• Prompt
Quote verbatim the span of lines that begins the listing below and closes with the line containing "COL = scene.collection".

-=-=-=-=-

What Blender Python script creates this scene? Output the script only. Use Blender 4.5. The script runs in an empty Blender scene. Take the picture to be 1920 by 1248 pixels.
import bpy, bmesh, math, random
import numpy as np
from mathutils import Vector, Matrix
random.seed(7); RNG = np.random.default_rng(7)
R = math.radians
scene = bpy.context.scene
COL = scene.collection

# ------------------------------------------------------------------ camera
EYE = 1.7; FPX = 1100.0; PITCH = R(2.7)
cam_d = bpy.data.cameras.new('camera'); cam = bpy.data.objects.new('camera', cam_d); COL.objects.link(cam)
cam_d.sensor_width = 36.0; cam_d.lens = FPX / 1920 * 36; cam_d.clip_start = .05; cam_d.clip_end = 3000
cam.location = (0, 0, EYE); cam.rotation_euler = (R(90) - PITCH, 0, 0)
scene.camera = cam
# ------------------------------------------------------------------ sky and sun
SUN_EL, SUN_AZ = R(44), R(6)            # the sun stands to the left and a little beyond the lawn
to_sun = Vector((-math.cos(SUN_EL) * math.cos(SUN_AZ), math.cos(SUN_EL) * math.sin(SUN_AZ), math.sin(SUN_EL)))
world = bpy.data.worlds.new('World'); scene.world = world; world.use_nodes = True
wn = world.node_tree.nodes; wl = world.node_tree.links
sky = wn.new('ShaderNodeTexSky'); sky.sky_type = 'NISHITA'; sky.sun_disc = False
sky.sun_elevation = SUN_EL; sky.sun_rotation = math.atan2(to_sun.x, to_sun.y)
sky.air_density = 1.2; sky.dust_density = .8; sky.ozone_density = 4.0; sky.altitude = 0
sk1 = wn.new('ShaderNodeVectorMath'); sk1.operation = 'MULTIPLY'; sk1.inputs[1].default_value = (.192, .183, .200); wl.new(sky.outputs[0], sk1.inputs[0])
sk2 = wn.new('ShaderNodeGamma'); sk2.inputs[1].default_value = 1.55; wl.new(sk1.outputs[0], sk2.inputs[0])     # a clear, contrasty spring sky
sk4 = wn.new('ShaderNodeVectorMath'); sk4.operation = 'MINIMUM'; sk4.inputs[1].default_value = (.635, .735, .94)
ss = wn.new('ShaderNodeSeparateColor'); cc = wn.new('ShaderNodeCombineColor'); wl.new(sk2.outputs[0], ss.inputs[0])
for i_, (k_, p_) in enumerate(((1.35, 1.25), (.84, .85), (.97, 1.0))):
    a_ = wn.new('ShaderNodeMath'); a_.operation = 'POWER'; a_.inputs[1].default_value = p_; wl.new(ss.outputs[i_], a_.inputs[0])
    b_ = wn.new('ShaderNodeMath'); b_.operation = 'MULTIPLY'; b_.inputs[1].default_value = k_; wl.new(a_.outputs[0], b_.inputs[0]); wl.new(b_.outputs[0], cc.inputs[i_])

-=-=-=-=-

• Right answer
What Blender Python script creates this scene? Output the script only. Use Blender 4.5. The script runs in an empty Blender scene. Take the picture to be 1920 by 1248 pixels.
import bpy, bmesh, math, random
import numpy as np
from mathutils import Vector, Matrix
random.seed(7); RNG = np.random.default_rng(7)
R = math.radians
scene = bpy.context.scene
COL = scene.collection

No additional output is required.